*TASK INSTRUCTIONS*
Beneath this task is a listing; retype all of it exactly.

*INFORMATION SUPPLIED*
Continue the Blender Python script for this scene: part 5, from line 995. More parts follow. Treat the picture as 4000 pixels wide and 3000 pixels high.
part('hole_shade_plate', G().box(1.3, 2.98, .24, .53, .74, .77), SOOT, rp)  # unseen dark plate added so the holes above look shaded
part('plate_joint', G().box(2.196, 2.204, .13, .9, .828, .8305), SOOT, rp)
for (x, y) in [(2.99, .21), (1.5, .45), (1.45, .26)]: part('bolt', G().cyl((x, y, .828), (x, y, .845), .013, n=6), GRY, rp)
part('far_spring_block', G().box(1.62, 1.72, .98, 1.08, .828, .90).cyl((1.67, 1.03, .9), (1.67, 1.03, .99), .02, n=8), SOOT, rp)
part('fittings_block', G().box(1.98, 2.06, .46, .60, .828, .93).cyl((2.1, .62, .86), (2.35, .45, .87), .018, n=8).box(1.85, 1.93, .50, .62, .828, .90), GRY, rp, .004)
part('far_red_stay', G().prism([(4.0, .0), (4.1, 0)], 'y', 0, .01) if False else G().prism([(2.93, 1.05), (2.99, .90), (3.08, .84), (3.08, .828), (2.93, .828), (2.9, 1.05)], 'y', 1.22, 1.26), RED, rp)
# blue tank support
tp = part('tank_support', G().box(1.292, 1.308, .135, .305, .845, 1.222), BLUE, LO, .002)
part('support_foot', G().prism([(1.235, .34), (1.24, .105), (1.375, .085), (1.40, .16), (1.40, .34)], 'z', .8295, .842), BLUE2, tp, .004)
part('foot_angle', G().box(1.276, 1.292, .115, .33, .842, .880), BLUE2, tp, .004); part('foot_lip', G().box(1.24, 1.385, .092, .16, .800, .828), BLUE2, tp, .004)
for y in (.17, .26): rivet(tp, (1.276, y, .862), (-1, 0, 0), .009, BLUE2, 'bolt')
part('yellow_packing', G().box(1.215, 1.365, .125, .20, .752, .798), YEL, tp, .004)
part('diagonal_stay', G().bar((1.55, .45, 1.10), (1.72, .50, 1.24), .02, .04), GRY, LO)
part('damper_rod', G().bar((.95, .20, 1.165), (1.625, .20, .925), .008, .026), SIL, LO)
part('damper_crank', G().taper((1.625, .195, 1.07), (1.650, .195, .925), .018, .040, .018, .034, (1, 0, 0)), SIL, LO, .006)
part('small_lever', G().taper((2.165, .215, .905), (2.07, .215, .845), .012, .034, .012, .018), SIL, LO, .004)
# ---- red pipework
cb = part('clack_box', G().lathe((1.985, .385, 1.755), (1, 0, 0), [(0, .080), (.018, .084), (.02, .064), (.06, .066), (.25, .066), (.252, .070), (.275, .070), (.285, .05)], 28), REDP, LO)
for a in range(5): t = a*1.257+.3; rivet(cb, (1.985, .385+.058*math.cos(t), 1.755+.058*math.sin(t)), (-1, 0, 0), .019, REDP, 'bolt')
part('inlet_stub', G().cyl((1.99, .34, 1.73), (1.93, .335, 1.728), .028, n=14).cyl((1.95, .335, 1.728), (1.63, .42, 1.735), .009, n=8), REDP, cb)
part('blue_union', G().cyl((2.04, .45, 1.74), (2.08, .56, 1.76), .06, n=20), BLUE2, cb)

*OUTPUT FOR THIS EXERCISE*
Continue the Blender Python script for this scene: part 5, from line 995. More parts follow. Treat the picture as 4000 pixels wide and 3000 pixels high.
part('hole_shade_plate', G().box(1.3, 2.98, .24, .53, .74, .77), SOOT, rp)  # unseen dark plate added so the holes above look shaded
part('plate_joint', G().box(2.196, 2.204, .13, .9, .828, .8305), SOOT, rp)
for (x, y) in [(2.99, .21), (1.5, .45), (1.45, .26)]: part('bolt', G().cyl((x, y, .828), (x, y, .845), .013, n=6), GRY, rp)
part('far_spring_block', G().box(1.62, 1.72, .98, 1.08, .828, .90).cyl((1.67, 1.03, .9), (1.67, 1.03, .99), .02, n=8), SOOT, rp)
part('fittings_block', G().box(1.98, 2.06, .46, .60, .828, .93).cyl((2.1, .62, .86), (2.35, .45, .87), .018, n=8).box(1.85, 1.93, .50, .62, .828, .90), GRY, rp, .004)
part('far_red_stay', G().prism([(4.0, .0), (4.1, 0)], 'y', 0, .01) if False else G().prism([(2.93, 1.05), (2.99, .90), (3.08, .84), (3.08, .828), (2.93, .828), (2.9, 1.05)], 'y', 1.22, 1.26), RED, rp)
# blue tank support
tp = part('tank_support', G().box(1.292, 1.308, .135, .305, .845, 1.222), BLUE, LO, .002)
part('support_foot', G().prism([(1.235, .34), (1.24, .105), (1.375, .085), (1.40, .16), (1.40, .34)], 'z', .8295, .842), BLUE2, tp, .004)
part('foot_angle', G().box(1.276, 1.292, .115, .33, .842, .880), BLUE2, tp, .004); part('foot_lip', G().box(1.24, 1.385, .092, .16, .800, .828), BLUE2, tp, .004)
for y in (.17, .26): rivet(tp, (1.276, y, .862), (-1, 0, 0), .009, BLUE2, 'bolt')
part('yellow_packing', G().box(1.215, 1.365, .125, .20, .752, .798), YEL, tp, .004)
part('diagonal_stay', G().bar((1.55, .45, 1.10), (1.72, .50, 1.24), .02, .04), GRY, LO)
part('damper_rod', G().bar((.95, .20, 1.165), (1.625, .20, .925), .008, .026), SIL, LO)
part('damper_crank', G().taper((1.625, .195, 1.07), (1.650, .195, .925), .018, .040, .018, .034, (1, 0, 0)), SIL, LO, .006)
part('small_lever', G().taper((2.165, .215, .905), (2.07, .215, .845), .012, .034, .012, .018), SIL, LO, .004)
# ---- red pipework
cb = part('clack_box', G().lathe((1.985, .385, 1.755), (1, 0, 0), [(0, .080), (.018, .084), (.02, .064), (.06, .066), (.25, .066), (.252, .070), (.275, .070), (.285, .05)], 28), REDP, LO)
for a in range(5): t = a*1.257+.3; rivet(cb, (1.985, .385+.058*math.cos(t), 1.755+.058*math.sin(t)), (-1, 0, 0), .019, REDP, 'bolt')
part('inlet_stub', G().cyl((1.99, .34, 1.73), (1.93, .335, 1.728), .028, n=14).cyl((1.95, .335, 1.728), (1.63, .42, 1.735), .009, n=8), REDP, cb)
part('blue_union', G().cyl((2.04, .45, 1.74), (2.08, .56, 1.76), .06, n=20), BLUE2, cb)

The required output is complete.